How to Learn Programming

This guide is a little different from most guides on learning to program in the mid-2020s. You'll find some concrete advice and steps to get started, but the emphasis is on how to think about the process rather than what specific tools to use. See Learning Python for more context-specific suggestions.

What Do You Mean By Programming?

In my experience there are at least five types of programming. They are certainly related, but "learning programming" usually means starting with one of them:

Programming contests or puzzles — Competitive programming, algorithmic challenges (LeetCode, Advent of Code)
Scientific or financial programming — Data analysis, modelling, simulation; heavy on mathematics
Programming applications — Back-end, mid-layer, native apps; the classic software engineering path
Graphics, front-end, and web programming — What things look like and how they behave in a browser
Low-level programming — Systems programming, embedded systems, hardware interfaces

Some areas require thinking from more than one of these. Games are a particularly good example — graphics-heavy games draw on both front-end thinking and performance-critical low-level thinking.

There are many opinions about what to learn first. I don't really have a strong "should" here: learn whatever gets you excited and interested so that you can continue.
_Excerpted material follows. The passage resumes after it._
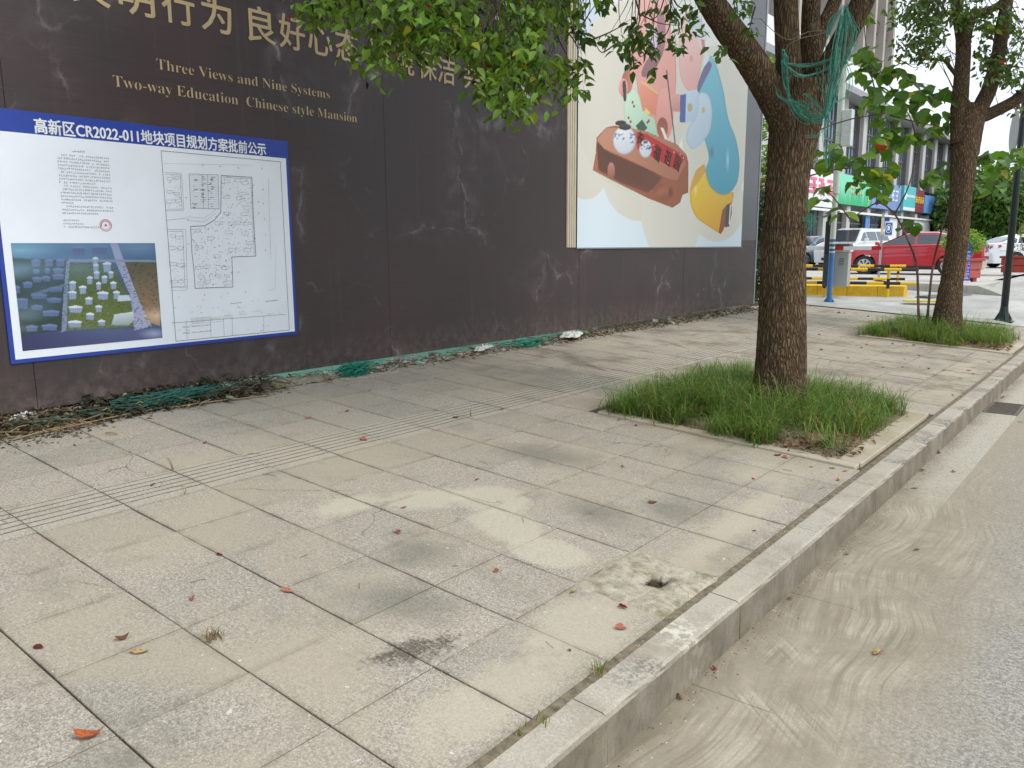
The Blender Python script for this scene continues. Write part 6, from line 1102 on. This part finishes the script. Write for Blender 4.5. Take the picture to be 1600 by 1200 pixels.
leafblob('potted_bush', 'bright green bush in the square red planter', 'bush', [((p1[0], p1[1], 1.66), (.54, .54, .38), 1500), ((p1[0] - .1, p1[1], 1.3), (.2, .2, .15), 120)], .09, L(122, 156, 52), stems=[[(p1[0], p1[1], 1.1), (p1[0], p1[1], 1.6)]])
leafblob('potted_bush', 'sparse olive bush in the long brick-red planter', 'bush', [((p2[0] + .1, p2[1], 1.9), (.85, .7, .45), 1300), ((p2[0], p2[1], 1.45), (.6, .5, .25), 200)], .09, L(118, 132, 66), stems=[[(p2[0], p2[1], 1.0), (p2[0] - .1, p2[1], 1.3), (p2[0] - .3, p2[1], 1.8)], [(p2[0], p2[1], 1.0), (p2[0] + .2, p2[1], 1.4), (p2[0] + .4, p2[1], 1.9)]])
ib = np.array(ZP(1505, 440.5, .605)); bd = thing('info_board', 'narrow blue notice board with white text lines leaning on the red planter', 'notice board', ib, rzA + .1)
MB().bbox(-.14, .14, -.02, 0, .03, 1.06, .006).done('board', M("bright blue board", L(30, 84, 190), .4), bd); MB().bbox(-.15, .15, -.1, .08, 0, .03, .004).done('stand', M("white stand", L(220, 220, 220), .5), bd)
m_ = MB(); r5 = random.Random(3); zz = .98
m_.box(-.04, .05, -.0225, -.0215, .97, 1.0); m_.box(-.06, .07, -.0225, -.0215, .92, .945)
for z_ in (.80, .77, .70, .66, .62, .50, .46, .38, .34, .28, .22, .18, .12, .08):
    x = -.11
    while x < .1: w = r5.uniform(.02, .07); m_.box(x, min(x + w, .115), -.0225, -.0215, z_, z_ + .014); x += w + .01
m_.done('printed_lines', WT, bd)

# ------------------------------------------------------------------ cars
GLASS = M("dark car glass", L(52, 58, 64), .08, .1, 2, spec=.8, coat=.5); TYRE = M("tyre rubber", L(38, 38, 40), .8, .1, 10); RIM = M("silver rim", L(190, 192, 196), .35, .05, 4, metal=.5); BLKP = M("black car plastic", L(28, 28, 30), .5)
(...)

If you have a specific goal, diving directly into the area that serves that goal is often the smoothest path in.

A Coding Process for Bigger Challenges

When confronted with a programming challenge that appears large and unclear, there are a few rules of thumb that can do wonders for your confidence:

1. Write the problem in your own words.

Rewrite the assignment brief or problem description as if you were explaining it to someone else. This forces you to identify what you don't understand. If the brief is vague — "build a website for yourself," "create a map for a game" — start by writing out the smallest, simplest thing you can think of that might get the job done.

2. Think through what variables you'll need.

As you work through the problem, note what variables you'll need and what type they might be. If you're not sure of the data type, think through what you need the variable to do — what it needs to store, how it'll be manipulated. Then look at documentation about data structures that might solve that problem. Pick the simplest option to start with, even if it doesn't meet all your needs perfectly.

3. List the behaviours you want the program to produce.

Break each larger behaviour into as many substeps as you can. For example, "tell the user where they are located" might break down into: provide a prompt and a chance for them to ask; receive their input; process it; provide an answer based on a stored variable. If you haven't stored the variable yet, that goes at the top of your list.

4. Think through conditions and function signatures.

What if/else checks do you need? What does each function need as input, and what type should it return? It's fine to have if-statements and function definitions sitting in your editor with "TODO" comments marking what needs to happen before and after.

All of the above can be done in any text document, or on paper. Some people plan; others write a lot of comments in their code that cover the same ground. Either approach works.

When You Get to the Actual Coding

Start with the simplest editor you can. Especially at the beginning, a fully-fledged IDE can feel overwhelming. For my courses I recommend starting with online "lite" environments — Jupyter Notebooks, online C# interpreters, Replit. With that in mind:

Name things clearly. A good variable name is descriptive, even if it ends up longer than you'd like. Abbreviated names you can't recognise later are the worst kind.
Comment as you go. Describe your intentions for each section of code. This helps you solve problems before they happen and makes changes easier later.
Print statements are your friends. If you need to check the state of a variable before an if-statement or during a loop, print it with a short label. Digital ink is free.
Not knowing where to begin is normal. Starting is more important than being correct. Writing a plan (see above) helps you find your footing, and also makes it easier to ask for help effectively.

"I don't get it" is not a productive way to ask for help. "I am stuck on this part of the plan because I don't understand how to do X" points someone directly to where the gap is. This applies to teachers, colleagues, and documentation alike.
Everyone uses documentation. Not remembering how something works is expected. Not knowing how to find it isn't necessary. Learning to read documentation — understanding what methods and functions exist and how to use them — is what programming looks like at the beginning, middle, and end. The documentation and problems just get more complex over time.
Do the minimum required first, then expand. It's easy to get absorbed in the part of a project you find interesting and forget the rest. In coding, the minimum requirements are usually genuinely enough to demonstrate what you've learned. Anything beyond that is for your own learning, not for the assignment.

A Note on Getting Stuck

Getting stuck is not a sign that you can't do this. It is the normal state of writing software.

The useful question to ask when you're stuck is not "why can't I do this?" but "what specifically don't I understand right now?" Often this leads directly to what you need to look up, or what you need to ask.

If you've been stuck for a while and your usual approaches aren't working: step away, come back, and try to re-read your own code as if it were someone else's. The problem is usually closer to the top of the file than you think.